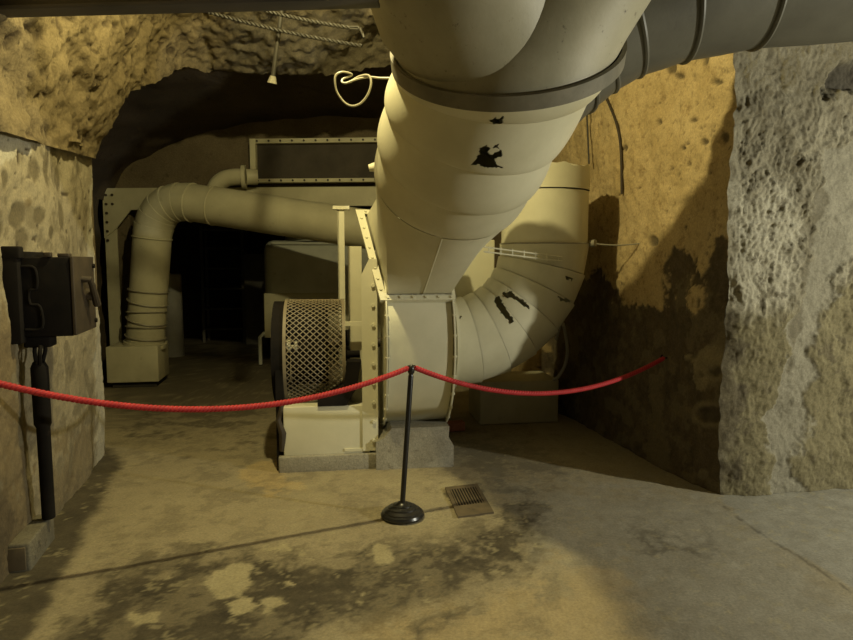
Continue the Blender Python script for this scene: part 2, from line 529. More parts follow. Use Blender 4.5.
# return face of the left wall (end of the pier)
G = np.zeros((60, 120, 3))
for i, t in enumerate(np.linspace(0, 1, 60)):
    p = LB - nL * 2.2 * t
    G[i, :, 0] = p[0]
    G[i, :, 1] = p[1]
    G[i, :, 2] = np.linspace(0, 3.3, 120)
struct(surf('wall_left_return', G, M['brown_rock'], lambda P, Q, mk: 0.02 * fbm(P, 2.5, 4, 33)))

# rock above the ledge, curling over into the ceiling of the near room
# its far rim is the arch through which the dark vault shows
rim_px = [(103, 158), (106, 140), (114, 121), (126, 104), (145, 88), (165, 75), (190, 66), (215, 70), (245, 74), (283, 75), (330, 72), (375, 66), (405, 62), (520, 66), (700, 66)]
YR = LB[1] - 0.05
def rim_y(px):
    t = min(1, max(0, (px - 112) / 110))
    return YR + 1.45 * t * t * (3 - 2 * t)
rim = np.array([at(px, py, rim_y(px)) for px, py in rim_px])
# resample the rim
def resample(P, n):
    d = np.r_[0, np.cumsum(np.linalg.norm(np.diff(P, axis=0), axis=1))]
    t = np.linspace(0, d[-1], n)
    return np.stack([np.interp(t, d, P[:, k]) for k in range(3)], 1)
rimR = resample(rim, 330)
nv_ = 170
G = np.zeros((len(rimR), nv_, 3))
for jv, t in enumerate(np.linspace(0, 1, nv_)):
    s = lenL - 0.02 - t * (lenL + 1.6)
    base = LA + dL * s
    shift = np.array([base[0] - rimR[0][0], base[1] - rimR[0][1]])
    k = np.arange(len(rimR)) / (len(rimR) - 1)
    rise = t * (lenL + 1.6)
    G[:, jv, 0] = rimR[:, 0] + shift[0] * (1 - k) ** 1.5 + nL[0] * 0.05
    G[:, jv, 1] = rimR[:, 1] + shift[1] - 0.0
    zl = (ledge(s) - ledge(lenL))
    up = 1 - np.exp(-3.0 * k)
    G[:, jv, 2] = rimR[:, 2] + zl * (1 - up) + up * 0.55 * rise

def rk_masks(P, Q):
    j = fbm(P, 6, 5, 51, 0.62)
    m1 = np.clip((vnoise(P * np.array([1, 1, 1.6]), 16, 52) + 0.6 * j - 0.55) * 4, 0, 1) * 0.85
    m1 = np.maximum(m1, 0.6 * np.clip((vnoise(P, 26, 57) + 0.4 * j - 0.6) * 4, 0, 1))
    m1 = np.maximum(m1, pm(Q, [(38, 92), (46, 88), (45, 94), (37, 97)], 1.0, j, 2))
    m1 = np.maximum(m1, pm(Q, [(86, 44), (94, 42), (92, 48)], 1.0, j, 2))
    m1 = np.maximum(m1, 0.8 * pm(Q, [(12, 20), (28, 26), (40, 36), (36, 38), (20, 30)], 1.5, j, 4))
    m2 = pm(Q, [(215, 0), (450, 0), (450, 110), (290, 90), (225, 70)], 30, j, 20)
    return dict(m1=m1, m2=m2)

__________

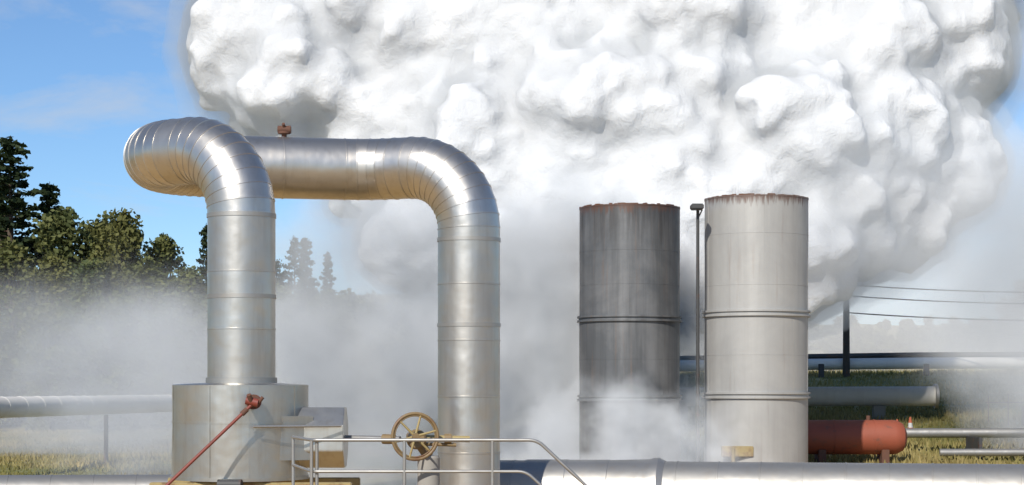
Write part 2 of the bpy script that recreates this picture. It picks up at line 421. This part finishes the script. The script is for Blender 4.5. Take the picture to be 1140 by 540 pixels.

__________

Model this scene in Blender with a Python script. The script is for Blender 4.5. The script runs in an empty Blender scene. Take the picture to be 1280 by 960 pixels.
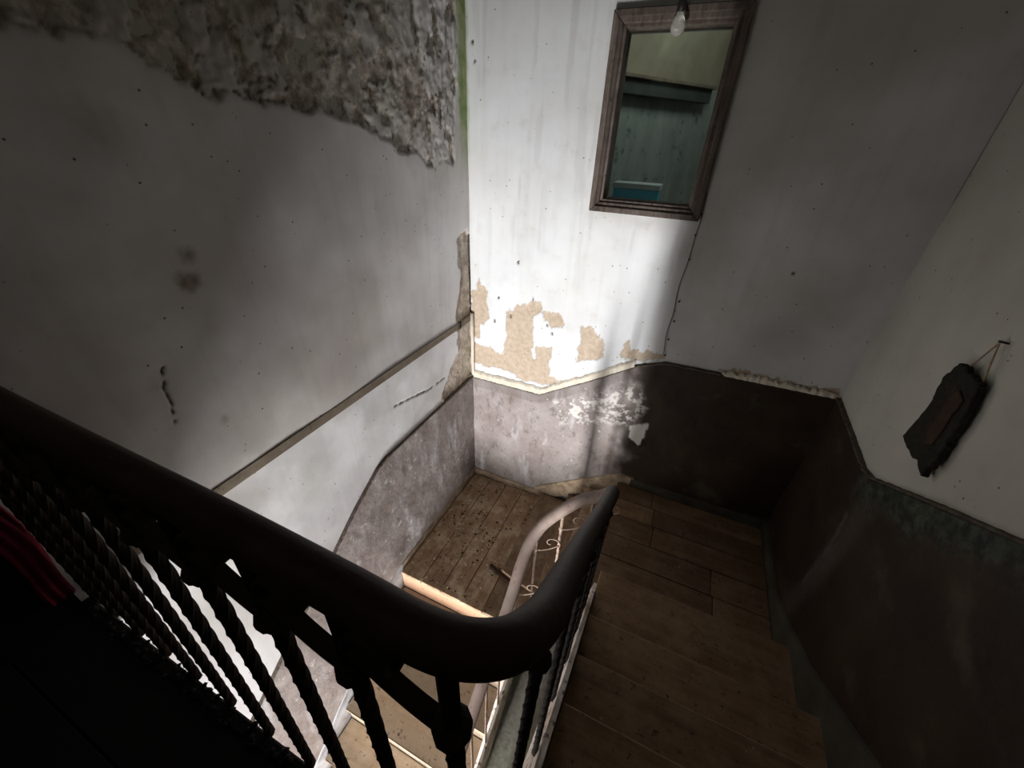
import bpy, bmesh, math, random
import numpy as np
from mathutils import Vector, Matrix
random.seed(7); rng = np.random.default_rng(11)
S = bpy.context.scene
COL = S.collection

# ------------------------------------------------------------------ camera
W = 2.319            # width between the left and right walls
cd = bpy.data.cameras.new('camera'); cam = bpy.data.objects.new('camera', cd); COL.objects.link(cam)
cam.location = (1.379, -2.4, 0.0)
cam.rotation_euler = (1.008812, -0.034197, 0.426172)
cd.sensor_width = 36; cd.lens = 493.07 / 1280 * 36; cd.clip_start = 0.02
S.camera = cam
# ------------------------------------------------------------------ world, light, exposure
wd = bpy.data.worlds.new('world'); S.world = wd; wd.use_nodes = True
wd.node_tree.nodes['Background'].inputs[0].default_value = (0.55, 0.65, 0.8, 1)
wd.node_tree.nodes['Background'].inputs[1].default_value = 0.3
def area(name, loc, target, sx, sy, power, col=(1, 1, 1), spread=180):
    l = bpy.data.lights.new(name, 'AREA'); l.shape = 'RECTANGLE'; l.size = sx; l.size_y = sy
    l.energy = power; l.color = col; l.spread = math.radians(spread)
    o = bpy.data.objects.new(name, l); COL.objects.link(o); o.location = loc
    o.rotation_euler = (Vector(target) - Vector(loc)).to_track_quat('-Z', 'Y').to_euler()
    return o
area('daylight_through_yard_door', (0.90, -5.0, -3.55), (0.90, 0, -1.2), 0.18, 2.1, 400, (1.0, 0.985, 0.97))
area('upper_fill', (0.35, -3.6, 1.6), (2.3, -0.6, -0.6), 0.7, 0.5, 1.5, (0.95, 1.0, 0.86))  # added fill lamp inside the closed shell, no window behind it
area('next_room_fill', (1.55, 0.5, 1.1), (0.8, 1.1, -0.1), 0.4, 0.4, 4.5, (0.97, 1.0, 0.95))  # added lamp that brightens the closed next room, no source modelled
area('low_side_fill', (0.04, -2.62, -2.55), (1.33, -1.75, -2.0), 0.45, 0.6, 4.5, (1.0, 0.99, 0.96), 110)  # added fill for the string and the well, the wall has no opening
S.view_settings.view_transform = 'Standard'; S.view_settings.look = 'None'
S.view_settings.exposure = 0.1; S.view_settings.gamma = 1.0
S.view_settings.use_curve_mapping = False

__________

Instructions for the task →
Write out, from the lines above, only those from the line with "Continue the Blender" to the line with "G[:, jv, 2] = rimR[:, 2]", exactly as given, including the first and the last.

Exercise solution →
Continue the Blender Python script for this scene: part 2, from line 529. More parts follow. Use Blender 4.5.
# return face of the left wall (end of the pier)
G = np.zeros((60, 120, 3))
for i, t in enumerate(np.linspace(0, 1, 60)):
    p = LB - nL * 2.2 * t
    G[i, :, 0] = p[0]
    G[i, :, 1] = p[1]
    G[i, :, 2] = np.linspace(0, 3.3, 120)
struct(surf('wall_left_return', G, M['brown_rock'], lambda P, Q, mk: 0.02 * fbm(P, 2.5, 4, 33)))

# rock above the ledge, curling over into the ceiling of the near room
# its far rim is the arch through which the dark vault shows
rim_px = [(103, 158), (106, 140), (114, 121), (126, 104), (145, 88), (165, 75), (190, 66), (215, 70), (245, 74), (283, 75), (330, 72), (375, 66), (405, 62), (520, 66), (700, 66)]
YR = LB[1] - 0.05
def rim_y(px):
    t = min(1, max(0, (px - 112) / 110))
    return YR + 1.45 * t * t * (3 - 2 * t)
rim = np.array([at(px, py, rim_y(px)) for px, py in rim_px])
# resample the rim
def resample(P, n):
    d = np.r_[0, np.cumsum(np.linalg.norm(np.diff(P, axis=0), axis=1))]
    t = np.linspace(0, d[-1], n)
    return np.stack([np.interp(t, d, P[:, k]) for k in range(3)], 1)
rimR = resample(rim, 330)
nv_ = 170
G = np.zeros((len(rimR), nv_, 3))
for jv, t in enumerate(np.linspace(0, 1, nv_)):
    s = lenL - 0.02 - t * (lenL + 1.6)
    base = LA + dL * s
    shift = np.array([base[0] - rimR[0][0], base[1] - rimR[0][1]])
    k = np.arange(len(rimR)) / (len(rimR) - 1)
    rise = t * (lenL + 1.6)
    G[:, jv, 0] = rimR[:, 0] + shift[0] * (1 - k) ** 1.5 + nL[0] * 0.05
    G[:, jv, 1] = rimR[:, 1] + shift[1] - 0.0
    zl = (ledge(s) - ledge(lenL))
    up = 1 - np.exp(-3.0 * k)
    G[:, jv, 2] = rimR[:, 2] + zl * (1 - up) + up * 0.55 * rise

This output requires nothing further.